- SET EXERCISE
Return verbatim the inclusive range of lines running from the line that contains "room(-3.3, 1.1, YA + 0.3, 27, 3.6, 7.2);" to the line that contains "31, 0.12, 6.75)". Omit every other line.

- MATERIAL PROVIDED
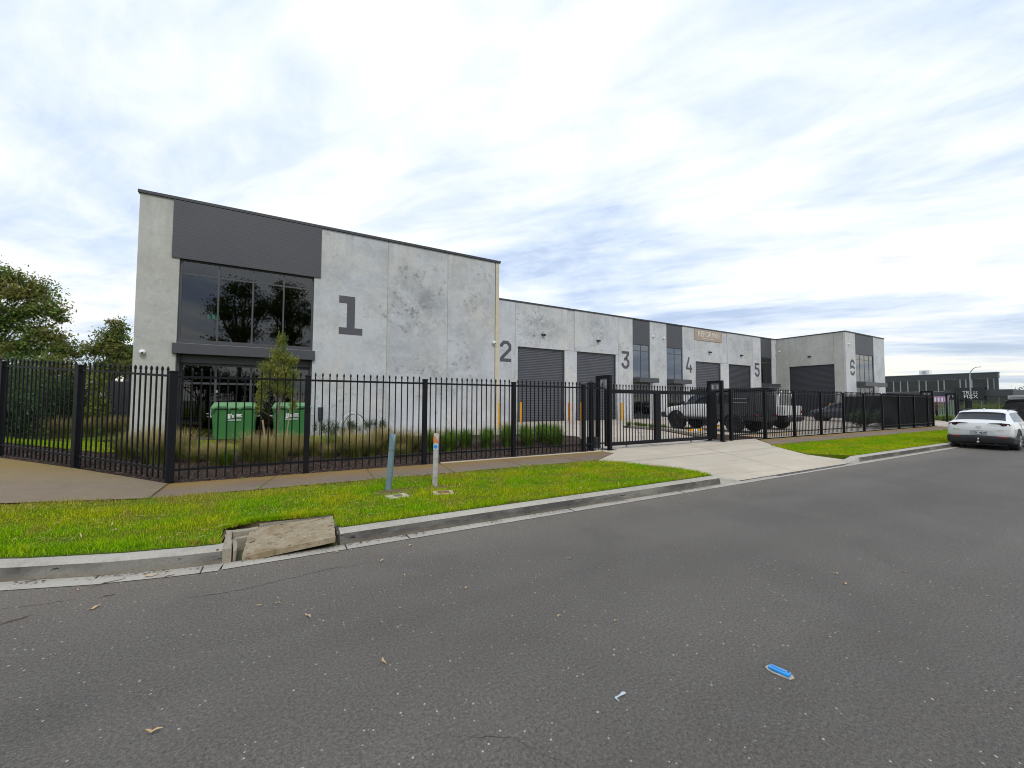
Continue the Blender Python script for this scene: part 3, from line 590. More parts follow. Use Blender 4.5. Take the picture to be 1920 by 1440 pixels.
for x in (14.56, 19.29, 19.97, 24.66, 34.74, 39.17, 39.99, 44.64): bm = new(); box(bm, x - 0.012, x + 0.012, YB + 0.06, YB + 0.1, 5.6, ZR - 0.03); obj('panel_sealant', bm, M_SEAL, WH)
for a, b in ((26.38, 28.5), (30.72, 32.95), (46.2, 48.4)):
    bm = new(); box(bm, a, b, YB + 0.02, YB + 0.15, 6.70, ZR); obj('cladding', bm, M_CLAD, WH)
# unit 6 block
XW = 49.3
def wpx(y0, y1, z0, z1, m=M_WALLW, th=0.2):
    bm = new(); box(bm, XW, XW + th, y0, y1, z0, z1, 0.008); return obj('wall_panel', bm, m, WH)
wpx(18.61, 19.40, G0, ZR); wpx(23.65, YB, G0, ZR); wpx(19.41, 23.64, 5.64, ZR)
wallpart(XW, 51.52, G0, ZR, YA, m=M_WALL); wallpart(56.0, 58.85, G0, ZR, YA, m=M_WALL)
bm = new(); box(bm, 51.52, 56.0, YA + 0.02, YA + 0.18, 6.75, ZR); obj('cladding', bm, M_CLAD, WH)
bm = new(); box(bm, 58.65, 58.85, YA + 0.2, 42, G0, ZR); obj('side_wall', bm, M_WALLW, WH)
bm = new(); box(bm, -3.52, 1.31, YA - 0.045, YA - 0.004, 6.73, ZR - 0.02); obj('cladding', bm, M_CLAD, WH)
# roofs and parapet caps
bm = new(); box(bm, -4.2, 9.6, YA + 0.15, 41.9, 8.3, 8.4); box(bm, 9.6, 49.4, YB + 0.15, 41.9, 8.3, 8.4); box(bm, 49.4, 58.7, YA + 0.15, 41.9, 8.3, 8.4); obj('roof', bm, M_ROOF, WH)
bm = new(); c0, c1 = ZR, ZR + 0.10
box(bm, -4.50, 9.80, YA - 0.06, YA + 0.25, c0, c1); box(bm, -4.50, -4.2, YA + 0.25, 42.05, c0, c1); box(bm, 9.48, 9.80, YA + 0.25, YB - 0.05, c0, c1)
box(bm, 9.48, XW + 0.26, YB - 0.05, YB + 0.25, c0, c1); box(bm, XW - 0.05, XW + 0.26, YA + 0.25, YB - 0.05, c0, c1); box(bm, XW - 0.05, 58.9, YA - 0.05, YA + 0.25, c0, c1); box(bm, 58.6, 58.9, YA + 0.25, 42.05, c0, c1); box(bm, -4.2, 58.6, 41.75, 42.05, c0, c1)
obj('parapet_cap', bm, M_DARKM, WH)
# interiors (seen dimly through tinted glass)
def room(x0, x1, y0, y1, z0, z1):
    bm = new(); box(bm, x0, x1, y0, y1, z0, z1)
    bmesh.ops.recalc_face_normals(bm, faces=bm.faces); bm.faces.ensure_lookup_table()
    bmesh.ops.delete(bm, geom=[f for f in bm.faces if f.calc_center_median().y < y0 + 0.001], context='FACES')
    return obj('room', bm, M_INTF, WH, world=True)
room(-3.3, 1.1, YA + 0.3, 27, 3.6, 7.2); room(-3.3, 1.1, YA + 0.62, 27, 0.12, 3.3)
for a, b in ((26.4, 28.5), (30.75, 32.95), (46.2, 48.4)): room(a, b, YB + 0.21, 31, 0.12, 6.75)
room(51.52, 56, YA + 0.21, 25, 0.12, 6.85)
# windows
def window(x0, x1, z0, z1, y, vx, hz, g=M_GLASS, fw=0.07, name='window'):
    bm = new(); yf = y; yb = y + 0.05
    box(bm, x0, x1, yf, yb, z1 - fw, z1); box(bm, x0, x1, yf, yb, z0, z0 + fw); box(bm, x0, x0 + fw, yf, yb, z0 + fw, z1 - fw); box(bm, x1 - fw, x1, yf, yb, z0 + fw, z1 - fw)
    hs = sorted(hz); xs = [x0 + fw] + [v for v in vx] + [x1 - fw]
    for v in vx: box(bm, v - fw * .4, v + fw * .4, yf + 0.003, yb, z0 + fw, z1 - fw)
    edges = [x0 + fw] + sum([[v - fw * .4, v + fw * .4] for v in vx], []) + [x1 - fw]
    for h in hs:
        for a, b in zip(edges[::2], edges[1::2]): box(bm, a, b, yf + 0.006, yb, h - fw * .4, h + fw * .4)
    f = obj(name, bm, M_FRAME, WH)
    for a, b in zip(edges[::2], edges[1::2]):
        p = new(); box(p, a, b, y + 0.022, y + 0.030, z0 + fw, z1 - fw); obj('pane', p, g, f)
    return f
window(-3.29, 1.06, 3.76, 6.75, YA + 0.10, (-2.14, -1.05, -0.01), (6.22,))
bm = new(); box(bm, -3.40, 1.16, YA - 0.12, YA + 0.3, 3.28, 3.66, 0.01); box(bm, -3.29, 1.06, YA + 0.03, YA + 0.3, 3.66, 3.76); box(bm, -3.29, 1.06, YA + 0.35, YA + 0.6, 3.0, 3.28); obj('entry_canopy', bm, M_FRAME, WH)
window(-3.29, 1.06, 0.14, 3.0, YA + 0.5, (-2.18, -1.05, -0.01), (2.25,), fw=0.09, name='entrance_window')
for a_ in (-3.3, 1.0): bm = new(); box(bm, a_, a_ + .07, YA + 0.2, YA + 0.5, G0, 3.28); obj('entry_reveal', bm, M_FRAME, WH)
bm = new(); box(bm, -2.30, -2.27, YA + 0.44, YA + 0.50, 0.95, 1.30); box(bm, -2.42, -2.295, YA + 0.445, YA + 0.46, 1.10, 1.13); obj('door_handle', bm, M_GALV, WH); bm = new(); box(bm, -2.16, -2.1, YA + 0.46, YA + 0.5, 1.9, 2.0); obj('card_reader', bm, M_GALV, WH)
bm = new(); box(bm, -2.10, -1.62, YA + 0.53, YA + 0.54, 1.55, 1.98); obj('notice_paper', bm, mat('pale_paper', (0.35, 0.36, 0.38), 0.8), WH)
bm = new(); box(bm, -2.85, -2.2, YA + 0.9, YA + 1.3, 2.55, 2.8, 0.05); obj('ceiling_unit', bm, mat('dull_white', (0.5, 0.48, 0.38), 0.6), WH)
es = new(); box(es, -2.66, -2.28, 20.2, 20.24, 4.9, 5.12, 0.01)
o = obj('exit_sign', es, mat('exit_sign_green', (0.0, 0.30, 0.14), 0.5, emit=(0.02, 0.75, 0.38), es=0.9), WH)
bm = new(); box(bm, -2.51, -2.43, 20.185, 20.195, 4.93, 5.09)
obj('running_figure', bm, mat('exit_sign_white', (0.8, 0.8, 0.8), 0.5, emit=(0.8, 1, 0.9), es=1.2), o)
for a, b, m_ in ((26.38, 28.5, (27.42,)), (30.72, 32.95, (31.85,)), (46.2, 48.4, (47.3,))):
    window(a + 0.01, b - 0.01, 3.72, 6.70, YB + 0.06, m_, (6.12,), M_GLASSR if a < 40 else M_GLASS)
    window(a + 0.01, b - 0.01, 0.16, 3.30, YB + 0.06, m_, (2.3,), fw=0.08, name='entrance_window')
    bm = new(); box(bm, a, b, YB + 0.02, YB + 0.2, 3.30, 3.72); box(bm, a + 0.02, b + 0.30, YB - 0.75, YB - 0.65, 3.33, 3.72); box(bm, a + 0.02, a + 0.14, YB - 0.65, YB + 0.02, 3.33, 3.72); box(bm, b + 0.18, b + 0.30, YB - 0.65, YB, 3.33, 3.72); box(bm, a + 0.14, b + 0.18, YB - 0.65, YB - 0.002, 3.62, 3.66)
    obj('entry_canopy', bm, M_FRAME, WH)
window(51.53, 55.99, 3.86, 6.75, YA + 0.06, (52.65, 53.77, 54.88), (6.2,), M_GLASSR, fw=0.06)
window(51.53, 55.99, 0.16, 3.30, YA + 0.06, (52.65, 53.77, 54.88), (2.3,), fw=0.08, name='entrance_window')
bm = new(); box(bm, 51.52, 56.0, YA + 0.02, YA + 0.2, 3.3, 3.86); box(bm, 51.55, 57.0, YA - 0.75, YA - 0.65, 3.38, 3.80); box(bm, 51.55, 51.68, YA - 0.65, YA + 0.02, 3.38, 3.80); box(bm, 56.87, 57.0, YA - 0.65, YA, 3.38, 3.80); obj('entry_canopy', bm, M_FRAME, WH)
# roller doors: curved slats
def roller(a, b, z0, z1, y, along='x', pitch=0.125, m=M_SHUT, depth=0.022):
    bm = new(); rows = []; n = int((z1 - z0) / pitch) * 6
    for i in range(n + 1):
        z = z0 + (z1 - z0) * i / n; ph = (i % 6) / 6; d = depth * math.sin(math.pi * ph)
        rows.append((z, d))
    prev = None
    for z, d in rows:
        if along == 'x': v = (bm.verts.new((a, y - d, z)), bm.verts.new((b, y - d, z)))
        else: v = (bm.verts.new((y - d, a, z)), bm.verts.new((y - d, b, z)))
        if prev: bm.faces.new((prev[0], prev[1], v[1], v[0]))
        prev = v
    o = obj('roller_door', bm, m, WH, world=True)
    g = new()
    if along == 'x':
        box(g, a - 0.06, a + 0.03, y - 0.05, y + 0.05, z0, z1); box(g, b - 0.03, b + 0.06, y - 0.05, y + 0.05, z0, z1); box(g, a + 0.03, b - 0.03, y - 0.04, y + 0.02, z0, z0 + 0.07)
    else:
        box(g, y - 0.05, y + 0.05, a - 0.06, a + 0.03, z0, z1); box(g, y - 0.05, y + 0.05, b - 0.03, b + 0.06, z0, z1); box(g, y - 0.04, y + 0.02, a + 0.03, b - 0.03, z0, z0 + 0.07)
    obj('door_guide', g, M_DARKM, o); return o
roller(14.85, 18.97, 0.17, 5.62, YB + 0.16); roller(20.29, 24.35, 0.17, 5.62, YB + 0.16)
roller(34.94, 38.80, 0.17, 5.62, YB + 0.16, pitch=0.16); roller(40.30, 44.17, 0.17, 5.62, YB + 0.16, m=M_SHUT2)
roller(19.46, 23.59, 0.17, 5.64, XW + 0.16, along='y', m=M_SHUT2)
# painted numbers
def digit(ch, x0, z0, y, w_=0.92, h=1.5, s=0.235, gap=False):
    bm = new(); f = lambda a, b, d: (x0 + a, y - 0.004 - d, z0 + b); c = s / 2; k = 0.20
    W_, H_ = w_ - c, h - c
    if ch == '2':
        stroke(bm, [(c, h * .70), (c, H_ - k), (c + k, H_), (W_ - k, H_), (W_, H_ - k), (W_, h * .60), (c + .04, s * 1.15), (c + .04, s * 1.02)], s, f, 0.006)
        box(bm, x0, x0 + w_, y - 0.010, y - 0.004, z0, z0 + s)
    elif ch == '3':
        stroke(bm, [(0.02, H_), (W_ - .02, H_), (W_ - .02, H_ - .14), (w_ * .55, h * .60)], s * .95, f, 0.006)
        stroke(bm, [(w_ * .32, h * .545), (W_ - k, h * .545), (W_, h * .545 - k), (W_, c + k), (W_ - k, c), (c + k, c), (c, c + k), (c, h * .32)], s, f, 0.006)
    elif ch == '4':
        stroke(bm, [(w_ * .52, h), (c * .9, h * .30), (c * .9 + .01, h * .27), (w_ * .62 - .004, h * .27)], s * .85, f, 0.006)
        box(bm, x0 + w_ * .62, x0 + w_ * .62 + s * .9, y - 0.010, y - 0.004, z0, z0 + h * .52); box(bm, x0 + w_ * .62 + s * .9 + .002, x0 + w_, y - 0.010, y - 0.004, z0 + h * .27 - s * .42, z0 + h * .27 + s * .42)
    elif ch == '5':
        stroke(bm, [(w_ - .02, H_), (c, H_), (c, h * .60), (W_ - k, h * .60), (W_, h * .60 - k), (W_, c + k), (W_ - k, c), (c + k, c), (c, c + k), (c, h * .28)], s, f, 0.006)
    elif ch == '6':
        stroke(bm, [(W_, h * .72), (W_, H_ - k), (W_ - k, H_), (c + k, H_), (c, H_ - k), (c, h * .40)], s, f, 0.006)
        stroke(bm, [(c + s * .55, h * .55), (W_ - k, h * .55), (W_, h * .55 - k * .6), (W_, h * .40)], s, f, 0.006)
        stroke(bm, [(c, h * .27), (c, c + k), (c + k, c), (W_ - k, c), (W_, c + k), (W_, h * .27)], s, f, 0.006)
    o = obj('unit_number', bm, M_PAINT, WH); o['label'] = 'painted charcoal numeral ' + ch; return o
bm = new(); y = YA - 0.004     # the 1 with its slab serifs
prism(bm, [(2.04, 5.80), (2.36, 5.80), (2.36, 4.75), (2.05, 4.75), (2.05, 4.46), (3.0, 4.46), (3.0, 4.75), (2.68, 4.75), (2.68, 6.11), (2.04, 6.11)], lambda a, b: (a, y, b), lambda a, b: (a, y - 0.006, b))
o = obj('unit_number', bm, M_PAINT, WH); o['label'] = 'painted charcoal numeral 1'
digit('2', 13.32, 4.45, YB); digit('3', 25.03, 4.48, YB); digit('4', 33.40, 4.45, YB); digit('5', 44.95, 4.48, YB); digit('6', 50.22, 4.46, YA, w_=1.0, h=1.62)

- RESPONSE
room(-3.3, 1.1, YA + 0.3, 27, 3.6, 7.2); room(-3.3, 1.1, YA + 0.62, 27, 0.12, 3.3)
for a, b in ((26.4, 28.5), (30.75, 32.95), (46.2, 48.4)): room(a, b, YB + 0.21, 31, 0.12, 6.75)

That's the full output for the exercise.